ROI

What does ROI stand for?

Return on investment

ROI, an abbreviation for Return on Investment, is a way to figure out how well an investment might have paid off. It’s a comparison of the money you put in versus the money you got out in the form of profits. The calculation is simple: you just divide the profits you made by the amount you initially invested. Then, you multiply this by 100 to get your ROI as a percentage.

Let’s take a real-world example to make it clearer. Say you decided to put $10,000 into your cousin’s coffee shop business. Later, you ended up getting $12,000 back. Your profit is the difference between these two amounts, which is $2,000.

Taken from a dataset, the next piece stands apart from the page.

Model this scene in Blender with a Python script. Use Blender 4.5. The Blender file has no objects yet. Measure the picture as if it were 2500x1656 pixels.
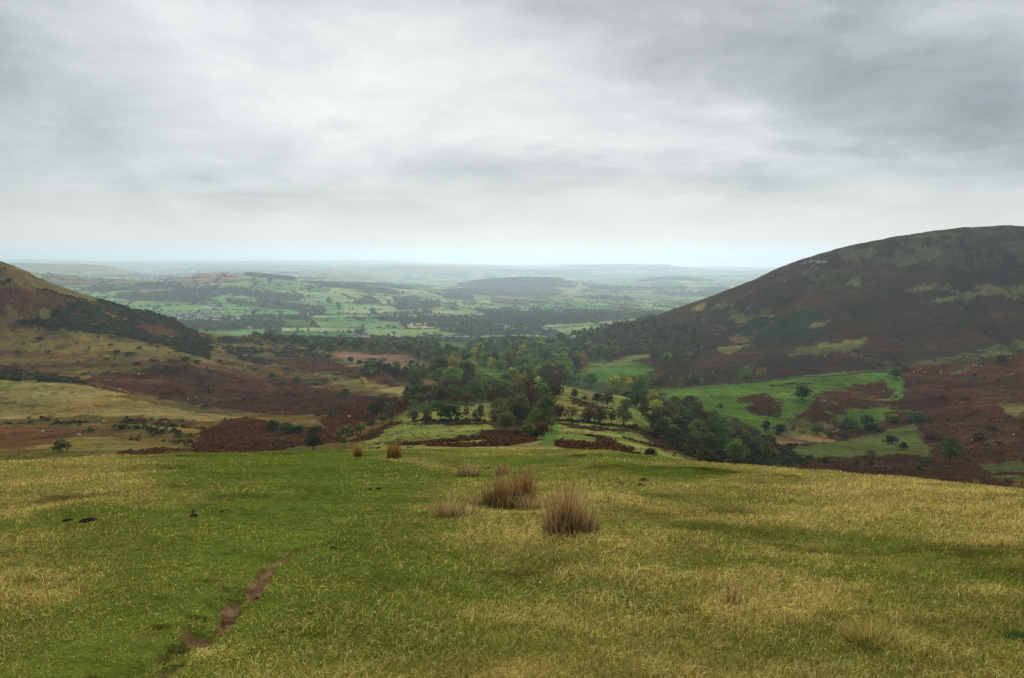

To calculate the ROI, you divide this profit ($2,000) by your initial investment ($10,000). Then, multiply the result by 100. So, $2,000 divided by $10,000 equals 0.2. Multiply 0.2 by 100, and you get an ROI of 20%. Not bad at all! This figure easily outperforms most bank interest rates.

Example for using ‘ROI’ in a conversation

Hey, did you hear about that new startup?

Yeah, the one that makes those cool gadgets?

Exactly! I’m thinking of investing some money in it.

Oh, really? Are you sure it’s a good idea?

Well, I did some research and their ROI seems promising.

ROI? What’s that?

It stands for ‘Return on Investment’. It’s a way to measure how profitable an investment is.

Ah, got it. So how do you calculate it?

You divide the profits by the initial investment and multiply by 100 to get the percentage. It helps you see if it’s worth the risk.

That’s interesting. So, have you calculated the ROI for this startup?

Not yet, but I’ll definitely do that before making a decision.